◆ **Task instructions**: Read the records and gather each line that includes "holes".

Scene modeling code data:
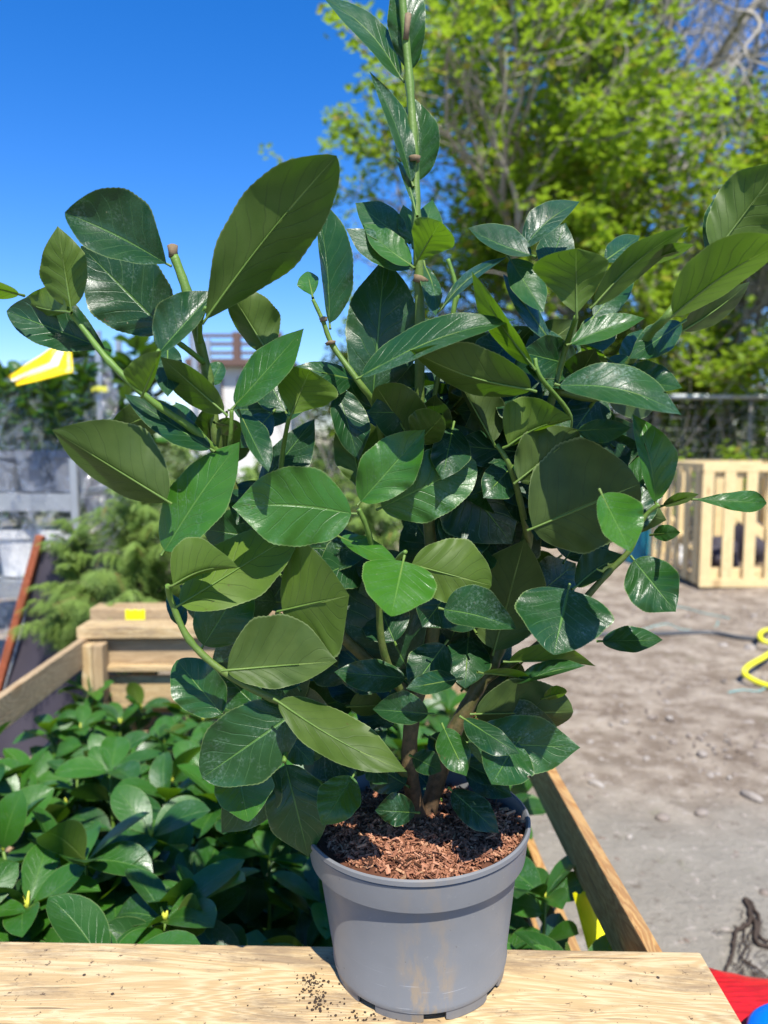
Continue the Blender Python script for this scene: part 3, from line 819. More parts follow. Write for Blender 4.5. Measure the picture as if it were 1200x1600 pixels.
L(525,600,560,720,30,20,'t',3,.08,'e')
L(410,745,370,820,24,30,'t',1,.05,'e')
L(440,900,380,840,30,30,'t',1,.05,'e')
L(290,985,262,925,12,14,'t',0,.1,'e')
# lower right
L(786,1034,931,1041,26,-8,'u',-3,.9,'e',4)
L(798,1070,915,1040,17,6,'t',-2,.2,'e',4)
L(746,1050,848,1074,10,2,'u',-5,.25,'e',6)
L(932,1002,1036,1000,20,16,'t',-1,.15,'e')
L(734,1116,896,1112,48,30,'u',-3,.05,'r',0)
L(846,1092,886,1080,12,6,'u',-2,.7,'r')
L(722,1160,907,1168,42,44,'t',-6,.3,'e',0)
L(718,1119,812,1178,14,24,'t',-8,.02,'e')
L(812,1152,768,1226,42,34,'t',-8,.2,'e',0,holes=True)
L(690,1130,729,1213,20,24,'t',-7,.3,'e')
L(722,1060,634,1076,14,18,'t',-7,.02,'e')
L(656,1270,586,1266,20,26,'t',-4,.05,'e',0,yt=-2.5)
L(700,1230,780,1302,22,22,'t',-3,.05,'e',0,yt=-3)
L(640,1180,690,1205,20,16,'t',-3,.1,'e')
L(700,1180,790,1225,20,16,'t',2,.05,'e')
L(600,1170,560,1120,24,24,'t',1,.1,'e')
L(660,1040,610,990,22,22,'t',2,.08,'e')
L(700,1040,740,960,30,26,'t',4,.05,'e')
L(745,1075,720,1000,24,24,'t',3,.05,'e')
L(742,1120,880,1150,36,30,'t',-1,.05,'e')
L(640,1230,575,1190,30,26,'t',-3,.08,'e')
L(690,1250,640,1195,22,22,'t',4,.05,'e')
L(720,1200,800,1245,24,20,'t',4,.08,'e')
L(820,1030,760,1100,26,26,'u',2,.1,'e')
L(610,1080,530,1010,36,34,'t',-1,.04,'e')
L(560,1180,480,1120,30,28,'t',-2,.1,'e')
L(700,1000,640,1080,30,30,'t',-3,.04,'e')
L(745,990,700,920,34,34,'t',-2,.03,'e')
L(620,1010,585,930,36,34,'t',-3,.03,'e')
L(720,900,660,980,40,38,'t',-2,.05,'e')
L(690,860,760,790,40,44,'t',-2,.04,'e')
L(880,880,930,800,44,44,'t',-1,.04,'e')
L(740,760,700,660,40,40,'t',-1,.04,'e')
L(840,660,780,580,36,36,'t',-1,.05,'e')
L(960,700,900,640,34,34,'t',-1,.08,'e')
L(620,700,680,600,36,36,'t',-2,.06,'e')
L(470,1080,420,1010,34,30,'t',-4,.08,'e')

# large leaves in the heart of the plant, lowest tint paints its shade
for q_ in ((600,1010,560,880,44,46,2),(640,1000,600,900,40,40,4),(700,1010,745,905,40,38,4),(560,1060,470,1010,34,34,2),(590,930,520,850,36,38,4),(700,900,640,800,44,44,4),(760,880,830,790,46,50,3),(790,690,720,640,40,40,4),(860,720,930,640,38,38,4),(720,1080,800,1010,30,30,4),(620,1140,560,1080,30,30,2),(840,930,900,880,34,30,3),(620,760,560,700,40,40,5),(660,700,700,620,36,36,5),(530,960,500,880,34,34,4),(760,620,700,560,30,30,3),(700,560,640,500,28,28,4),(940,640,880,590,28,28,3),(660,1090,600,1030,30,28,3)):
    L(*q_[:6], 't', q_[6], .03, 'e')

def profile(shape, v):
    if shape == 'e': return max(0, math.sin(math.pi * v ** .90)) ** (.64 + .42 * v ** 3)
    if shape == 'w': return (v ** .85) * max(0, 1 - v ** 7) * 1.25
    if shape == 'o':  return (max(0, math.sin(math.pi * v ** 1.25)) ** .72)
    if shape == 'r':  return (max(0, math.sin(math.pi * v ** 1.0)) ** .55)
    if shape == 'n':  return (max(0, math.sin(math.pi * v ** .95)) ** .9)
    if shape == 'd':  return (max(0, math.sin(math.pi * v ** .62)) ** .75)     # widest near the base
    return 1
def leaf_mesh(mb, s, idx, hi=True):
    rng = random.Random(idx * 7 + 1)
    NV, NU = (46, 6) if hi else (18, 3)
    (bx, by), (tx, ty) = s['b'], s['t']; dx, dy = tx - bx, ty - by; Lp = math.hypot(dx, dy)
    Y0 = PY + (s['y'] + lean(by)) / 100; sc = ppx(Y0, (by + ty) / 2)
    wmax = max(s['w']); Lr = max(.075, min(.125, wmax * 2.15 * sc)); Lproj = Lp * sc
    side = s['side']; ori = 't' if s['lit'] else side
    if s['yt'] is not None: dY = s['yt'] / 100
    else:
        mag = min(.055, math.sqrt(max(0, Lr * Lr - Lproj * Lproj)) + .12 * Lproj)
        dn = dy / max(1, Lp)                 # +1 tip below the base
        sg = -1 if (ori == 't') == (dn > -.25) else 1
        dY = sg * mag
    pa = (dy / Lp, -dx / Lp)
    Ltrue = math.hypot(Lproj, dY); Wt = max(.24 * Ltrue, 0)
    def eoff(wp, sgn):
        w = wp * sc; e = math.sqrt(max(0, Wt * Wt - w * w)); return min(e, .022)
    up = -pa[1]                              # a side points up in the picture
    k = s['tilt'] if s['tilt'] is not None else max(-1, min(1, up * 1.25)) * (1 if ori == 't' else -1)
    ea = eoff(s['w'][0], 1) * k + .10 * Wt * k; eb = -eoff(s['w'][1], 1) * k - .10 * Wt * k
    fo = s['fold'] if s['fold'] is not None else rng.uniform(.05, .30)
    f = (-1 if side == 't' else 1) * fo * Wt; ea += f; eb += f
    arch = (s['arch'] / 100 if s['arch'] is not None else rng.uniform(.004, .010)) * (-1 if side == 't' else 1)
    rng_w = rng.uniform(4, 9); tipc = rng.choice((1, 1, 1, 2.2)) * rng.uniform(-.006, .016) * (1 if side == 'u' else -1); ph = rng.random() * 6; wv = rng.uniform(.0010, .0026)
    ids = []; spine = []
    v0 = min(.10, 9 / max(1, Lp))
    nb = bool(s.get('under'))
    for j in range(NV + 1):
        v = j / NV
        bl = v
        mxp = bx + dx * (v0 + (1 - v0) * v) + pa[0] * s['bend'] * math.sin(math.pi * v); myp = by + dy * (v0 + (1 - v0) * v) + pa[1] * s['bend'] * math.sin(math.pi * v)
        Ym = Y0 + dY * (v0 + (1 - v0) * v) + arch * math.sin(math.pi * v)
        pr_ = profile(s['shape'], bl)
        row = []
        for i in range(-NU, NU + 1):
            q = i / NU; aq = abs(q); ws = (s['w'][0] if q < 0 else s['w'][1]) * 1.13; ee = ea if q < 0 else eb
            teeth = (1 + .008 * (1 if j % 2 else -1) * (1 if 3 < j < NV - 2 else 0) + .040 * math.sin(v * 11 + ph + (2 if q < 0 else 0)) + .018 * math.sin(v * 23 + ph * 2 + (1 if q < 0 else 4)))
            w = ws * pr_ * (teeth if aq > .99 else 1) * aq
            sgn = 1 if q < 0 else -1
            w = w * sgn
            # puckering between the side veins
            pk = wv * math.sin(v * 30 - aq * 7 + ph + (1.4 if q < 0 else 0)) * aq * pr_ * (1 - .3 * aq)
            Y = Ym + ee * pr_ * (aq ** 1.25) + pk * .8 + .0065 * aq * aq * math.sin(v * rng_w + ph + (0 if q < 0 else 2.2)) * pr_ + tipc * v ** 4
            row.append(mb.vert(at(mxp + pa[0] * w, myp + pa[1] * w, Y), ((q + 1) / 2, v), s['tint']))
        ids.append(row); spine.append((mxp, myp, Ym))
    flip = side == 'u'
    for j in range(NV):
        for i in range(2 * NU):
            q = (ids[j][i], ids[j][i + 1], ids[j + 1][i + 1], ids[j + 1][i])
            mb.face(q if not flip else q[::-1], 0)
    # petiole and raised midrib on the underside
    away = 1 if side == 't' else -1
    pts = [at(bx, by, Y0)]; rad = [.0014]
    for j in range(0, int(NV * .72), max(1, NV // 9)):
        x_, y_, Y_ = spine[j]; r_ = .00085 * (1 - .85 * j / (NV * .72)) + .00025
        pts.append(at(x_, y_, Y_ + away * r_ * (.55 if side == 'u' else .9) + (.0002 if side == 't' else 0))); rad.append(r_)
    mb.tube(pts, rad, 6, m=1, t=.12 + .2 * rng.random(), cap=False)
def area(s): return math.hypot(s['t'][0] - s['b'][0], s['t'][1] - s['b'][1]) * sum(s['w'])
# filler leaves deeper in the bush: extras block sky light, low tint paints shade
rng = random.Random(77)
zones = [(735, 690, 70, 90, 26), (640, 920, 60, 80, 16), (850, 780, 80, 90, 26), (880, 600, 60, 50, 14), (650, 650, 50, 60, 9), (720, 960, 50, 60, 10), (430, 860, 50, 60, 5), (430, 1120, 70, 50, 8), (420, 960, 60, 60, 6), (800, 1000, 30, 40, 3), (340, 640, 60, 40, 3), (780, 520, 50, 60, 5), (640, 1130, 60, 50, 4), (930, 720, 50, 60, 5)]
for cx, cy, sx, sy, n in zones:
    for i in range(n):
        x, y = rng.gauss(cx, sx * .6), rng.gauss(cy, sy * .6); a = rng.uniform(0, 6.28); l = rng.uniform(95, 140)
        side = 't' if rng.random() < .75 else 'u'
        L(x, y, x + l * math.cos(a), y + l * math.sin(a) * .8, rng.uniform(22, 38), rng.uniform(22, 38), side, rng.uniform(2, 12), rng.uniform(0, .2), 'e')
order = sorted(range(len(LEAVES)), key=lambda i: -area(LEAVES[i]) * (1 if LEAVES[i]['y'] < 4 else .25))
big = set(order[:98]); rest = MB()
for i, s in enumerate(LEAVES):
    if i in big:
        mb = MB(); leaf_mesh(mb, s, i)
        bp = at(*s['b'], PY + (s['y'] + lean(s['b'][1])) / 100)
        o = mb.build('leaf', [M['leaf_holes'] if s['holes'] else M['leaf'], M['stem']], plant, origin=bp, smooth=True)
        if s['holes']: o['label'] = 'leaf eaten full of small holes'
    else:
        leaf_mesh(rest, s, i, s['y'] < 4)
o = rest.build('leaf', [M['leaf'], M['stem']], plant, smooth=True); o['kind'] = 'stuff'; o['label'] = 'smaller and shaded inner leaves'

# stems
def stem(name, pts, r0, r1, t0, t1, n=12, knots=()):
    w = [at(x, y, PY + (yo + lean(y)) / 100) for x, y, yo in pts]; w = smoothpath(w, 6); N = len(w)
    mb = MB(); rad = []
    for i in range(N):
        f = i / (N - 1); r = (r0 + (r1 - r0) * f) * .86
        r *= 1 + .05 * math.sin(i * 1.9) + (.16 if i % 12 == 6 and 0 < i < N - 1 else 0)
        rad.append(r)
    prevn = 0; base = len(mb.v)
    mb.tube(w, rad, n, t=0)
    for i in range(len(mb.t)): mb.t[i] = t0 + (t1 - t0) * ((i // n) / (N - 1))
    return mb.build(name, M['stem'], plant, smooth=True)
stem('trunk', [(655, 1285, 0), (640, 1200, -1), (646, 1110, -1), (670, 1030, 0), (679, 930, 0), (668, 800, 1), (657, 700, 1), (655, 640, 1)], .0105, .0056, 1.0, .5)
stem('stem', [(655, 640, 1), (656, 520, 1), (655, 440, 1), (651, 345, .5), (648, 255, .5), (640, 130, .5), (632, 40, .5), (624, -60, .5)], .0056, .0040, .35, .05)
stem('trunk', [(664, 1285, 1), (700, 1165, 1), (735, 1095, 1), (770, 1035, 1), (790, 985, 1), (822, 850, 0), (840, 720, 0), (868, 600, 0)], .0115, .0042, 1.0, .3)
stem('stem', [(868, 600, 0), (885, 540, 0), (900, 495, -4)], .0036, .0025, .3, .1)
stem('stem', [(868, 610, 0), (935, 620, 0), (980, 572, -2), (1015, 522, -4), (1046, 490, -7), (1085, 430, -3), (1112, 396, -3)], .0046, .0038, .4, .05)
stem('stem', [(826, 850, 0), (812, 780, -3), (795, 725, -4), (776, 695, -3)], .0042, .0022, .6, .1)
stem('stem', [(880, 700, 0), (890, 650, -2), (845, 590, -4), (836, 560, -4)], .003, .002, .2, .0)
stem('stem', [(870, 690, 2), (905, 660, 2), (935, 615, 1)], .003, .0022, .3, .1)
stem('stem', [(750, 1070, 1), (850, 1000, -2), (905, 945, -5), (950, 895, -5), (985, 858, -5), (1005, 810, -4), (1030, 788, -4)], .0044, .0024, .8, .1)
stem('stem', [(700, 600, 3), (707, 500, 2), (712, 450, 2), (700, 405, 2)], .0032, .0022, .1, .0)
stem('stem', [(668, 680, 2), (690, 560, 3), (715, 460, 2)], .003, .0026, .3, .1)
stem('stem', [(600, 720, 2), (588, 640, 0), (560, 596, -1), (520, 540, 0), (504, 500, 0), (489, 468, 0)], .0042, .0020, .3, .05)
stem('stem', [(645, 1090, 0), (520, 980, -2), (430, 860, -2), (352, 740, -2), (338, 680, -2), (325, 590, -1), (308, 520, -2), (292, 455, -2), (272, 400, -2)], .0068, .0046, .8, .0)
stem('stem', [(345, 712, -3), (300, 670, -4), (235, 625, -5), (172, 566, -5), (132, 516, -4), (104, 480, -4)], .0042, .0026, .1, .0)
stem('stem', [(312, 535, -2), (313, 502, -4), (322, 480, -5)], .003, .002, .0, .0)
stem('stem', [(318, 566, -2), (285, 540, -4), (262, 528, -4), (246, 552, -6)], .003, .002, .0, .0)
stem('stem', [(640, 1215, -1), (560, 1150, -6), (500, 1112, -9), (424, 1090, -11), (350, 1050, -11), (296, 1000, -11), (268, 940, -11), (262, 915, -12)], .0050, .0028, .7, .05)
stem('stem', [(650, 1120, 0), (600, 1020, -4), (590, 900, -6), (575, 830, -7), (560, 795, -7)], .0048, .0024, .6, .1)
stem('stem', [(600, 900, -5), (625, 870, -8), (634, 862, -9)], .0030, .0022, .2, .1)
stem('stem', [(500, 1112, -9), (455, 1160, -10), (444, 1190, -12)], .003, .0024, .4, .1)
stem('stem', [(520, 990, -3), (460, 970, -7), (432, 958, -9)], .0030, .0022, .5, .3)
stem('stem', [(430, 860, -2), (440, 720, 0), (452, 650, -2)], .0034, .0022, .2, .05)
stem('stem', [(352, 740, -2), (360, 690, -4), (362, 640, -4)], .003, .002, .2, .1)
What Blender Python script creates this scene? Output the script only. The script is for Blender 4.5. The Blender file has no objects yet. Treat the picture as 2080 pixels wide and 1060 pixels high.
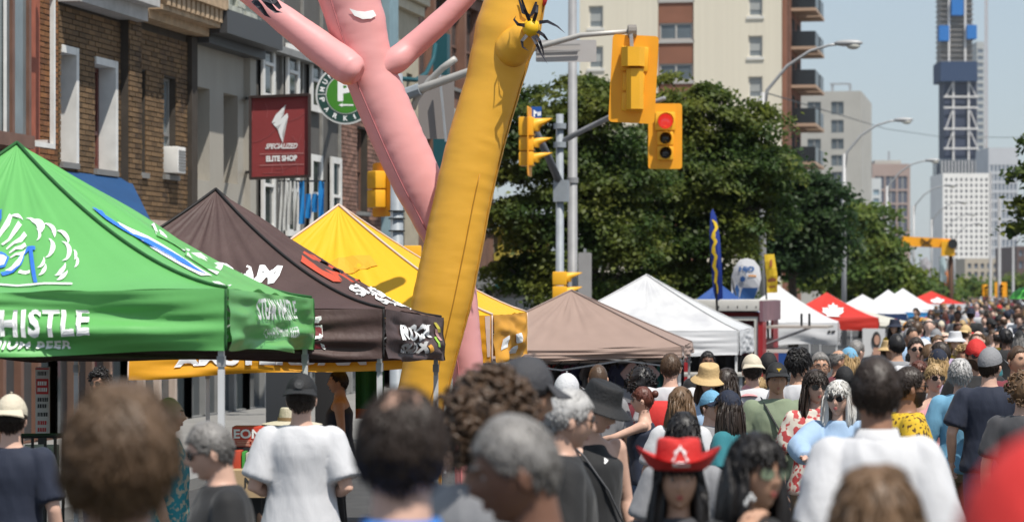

◆ **Full answer**:
L(812,1152,768,1226,42,34,'t',-8,.2,'e',0,holes=True)
        o = mb.build('leaf', [M['leaf_holes'] if s['holes'] else M['leaf'], M['stem']], plant, origin=bp, smooth=True)
        if s['holes']: o['label'] = 'leaf eaten full of small holes'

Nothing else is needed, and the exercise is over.